------ DATA SEGMENT

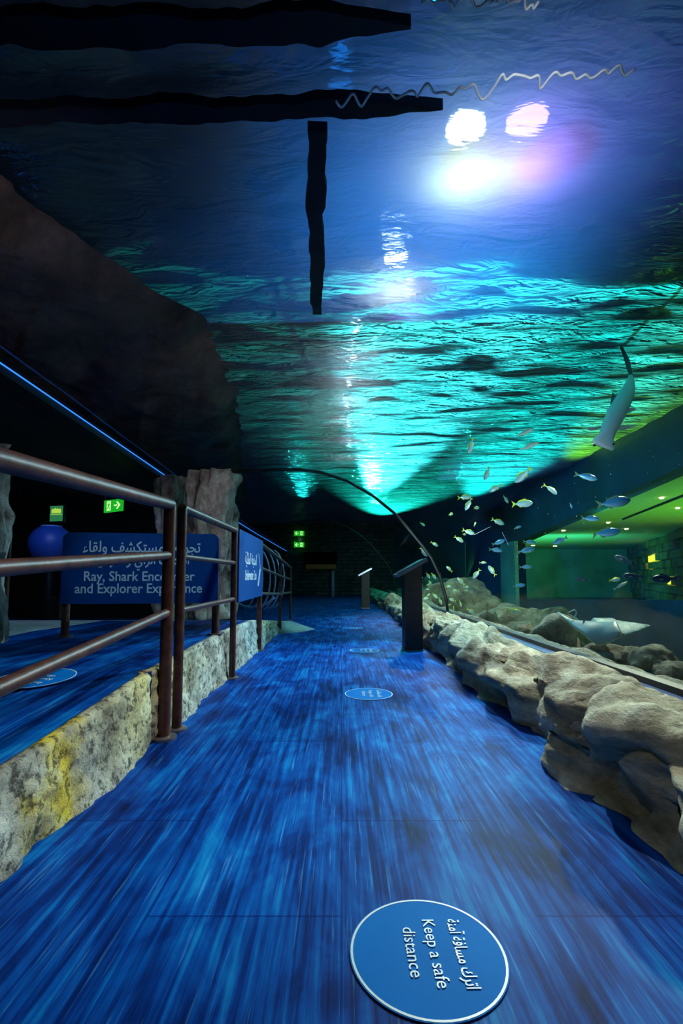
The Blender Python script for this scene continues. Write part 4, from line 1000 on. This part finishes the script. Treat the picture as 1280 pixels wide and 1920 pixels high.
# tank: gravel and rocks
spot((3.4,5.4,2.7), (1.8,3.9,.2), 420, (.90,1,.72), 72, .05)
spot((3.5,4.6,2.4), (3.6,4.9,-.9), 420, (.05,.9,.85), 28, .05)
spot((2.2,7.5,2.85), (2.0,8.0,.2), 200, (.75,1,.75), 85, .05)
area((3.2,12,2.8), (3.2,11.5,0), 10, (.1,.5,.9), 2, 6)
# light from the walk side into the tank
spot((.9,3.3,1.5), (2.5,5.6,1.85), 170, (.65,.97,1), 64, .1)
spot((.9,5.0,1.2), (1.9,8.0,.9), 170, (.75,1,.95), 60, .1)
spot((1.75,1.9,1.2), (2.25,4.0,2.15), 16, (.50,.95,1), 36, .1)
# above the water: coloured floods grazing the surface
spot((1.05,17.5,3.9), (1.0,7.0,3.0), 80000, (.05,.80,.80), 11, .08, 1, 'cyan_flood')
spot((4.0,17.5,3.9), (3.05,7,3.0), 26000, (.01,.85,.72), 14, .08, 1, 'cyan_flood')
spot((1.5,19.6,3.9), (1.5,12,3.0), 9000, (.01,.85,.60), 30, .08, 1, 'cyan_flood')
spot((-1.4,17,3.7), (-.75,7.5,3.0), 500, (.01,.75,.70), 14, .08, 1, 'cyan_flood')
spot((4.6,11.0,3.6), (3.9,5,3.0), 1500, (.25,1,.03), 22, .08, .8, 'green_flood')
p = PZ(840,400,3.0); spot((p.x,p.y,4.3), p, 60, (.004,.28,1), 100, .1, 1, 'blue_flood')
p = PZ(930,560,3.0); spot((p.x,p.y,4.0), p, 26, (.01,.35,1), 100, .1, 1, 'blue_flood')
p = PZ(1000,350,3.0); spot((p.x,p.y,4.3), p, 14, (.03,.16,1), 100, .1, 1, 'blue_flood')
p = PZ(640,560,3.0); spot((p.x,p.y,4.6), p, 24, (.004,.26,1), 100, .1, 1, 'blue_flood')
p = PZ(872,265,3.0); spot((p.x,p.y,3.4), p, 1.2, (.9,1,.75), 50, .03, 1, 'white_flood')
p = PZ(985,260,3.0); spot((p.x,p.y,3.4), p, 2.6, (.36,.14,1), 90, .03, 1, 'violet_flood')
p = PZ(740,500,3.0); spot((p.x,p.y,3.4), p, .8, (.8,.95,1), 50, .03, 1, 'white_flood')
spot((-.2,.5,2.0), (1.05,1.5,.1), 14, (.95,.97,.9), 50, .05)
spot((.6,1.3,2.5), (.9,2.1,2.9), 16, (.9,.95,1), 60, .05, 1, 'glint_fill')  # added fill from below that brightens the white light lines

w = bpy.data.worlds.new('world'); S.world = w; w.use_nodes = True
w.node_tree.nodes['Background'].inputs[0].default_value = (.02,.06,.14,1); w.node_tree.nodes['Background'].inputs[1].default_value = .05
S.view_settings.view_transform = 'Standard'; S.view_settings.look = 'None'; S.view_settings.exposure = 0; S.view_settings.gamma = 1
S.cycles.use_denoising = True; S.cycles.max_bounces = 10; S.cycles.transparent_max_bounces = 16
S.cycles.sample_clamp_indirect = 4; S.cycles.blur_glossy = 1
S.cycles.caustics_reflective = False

------------

▸ **PROBLEM TO WORK ON**: Every line above should be repeated exactly; pictures stay out of the copy.

▸ **SOLUTION**:
The Blender Python script for this scene continues. Write part 4, from line 1000 on. This part finishes the script. Treat the picture as 1280 pixels wide and 1920 pixels high.
# tank: gravel and rocks
spot((3.4,5.4,2.7), (1.8,3.9,.2), 420, (.90,1,.72), 72, .05)
spot((3.5,4.6,2.4), (3.6,4.9,-.9), 420, (.05,.9,.85), 28, .05)
spot((2.2,7.5,2.85), (2.0,8.0,.2), 200, (.75,1,.75), 85, .05)
area((3.2,12,2.8), (3.2,11.5,0), 10, (.1,.5,.9), 2, 6)
# light from the walk side into the tank
spot((.9,3.3,1.5), (2.5,5.6,1.85), 170, (.65,.97,1), 64, .1)
spot((.9,5.0,1.2), (1.9,8.0,.9), 170, (.75,1,.95), 60, .1)
spot((1.75,1.9,1.2), (2.25,4.0,2.15), 16, (.50,.95,1), 36, .1)
# above the water: coloured floods grazing the surface
spot((1.05,17.5,3.9), (1.0,7.0,3.0), 80000, (.05,.80,.80), 11, .08, 1, 'cyan_flood')
spot((4.0,17.5,3.9), (3.05,7,3.0), 26000, (.01,.85,.72), 14, .08, 1, 'cyan_flood')
spot((1.5,19.6,3.9), (1.5,12,3.0), 9000, (.01,.85,.60), 30, .08, 1, 'cyan_flood')
spot((-1.4,17,3.7), (-.75,7.5,3.0), 500, (.01,.75,.70), 14, .08, 1, 'cyan_flood')
spot((4.6,11.0,3.6), (3.9,5,3.0), 1500, (.25,1,.03), 22, .08, .8, 'green_flood')
p = PZ(840,400,3.0); spot((p.x,p.y,4.3), p, 60, (.004,.28,1), 100, .1, 1, 'blue_flood')
p = PZ(930,560,3.0); spot((p.x,p.y,4.0), p, 26, (.01,.35,1), 100, .1, 1, 'blue_flood')
p = PZ(1000,350,3.0); spot((p.x,p.y,4.3), p, 14, (.03,.16,1), 100, .1, 1, 'blue_flood')
p = PZ(640,560,3.0); spot((p.x,p.y,4.6), p, 24, (.004,.26,1), 100, .1, 1, 'blue_flood')
p = PZ(872,265,3.0); spot((p.x,p.y,3.4), p, 1.2, (.9,1,.75), 50, .03, 1, 'white_flood')
p = PZ(985,260,3.0); spot((p.x,p.y,3.4), p, 2.6, (.36,.14,1), 90, .03, 1, 'violet_flood')
p = PZ(740,500,3.0); spot((p.x,p.y,3.4), p, .8, (.8,.95,1), 50, .03, 1, 'white_flood')
spot((-.2,.5,2.0), (1.05,1.5,.1), 14, (.95,.97,.9), 50, .05)
spot((.6,1.3,2.5), (.9,2.1,2.9), 16, (.9,.95,1), 60, .05, 1, 'glint_fill')  # added fill from below that brightens the white light lines

w = bpy.data.worlds.new('world'); S.world = w; w.use_nodes = True
w.node_tree.nodes['Background'].inputs[0].default_value = (.02,.06,.14,1); w.node_tree.nodes['Background'].inputs[1].default_value = .05
S.view_settings.view_transform = 'Standard'; S.view_settings.look = 'None'; S.view_settings.exposure = 0; S.view_settings.gamma = 1
S.cycles.use_denoising = True; S.cycles.max_bounces = 10; S.cycles.transparent_max_bounces = 16
S.cycles.sample_clamp_indirect = 4; S.cycles.blur_glossy = 1
S.cycles.caustics_reflective = False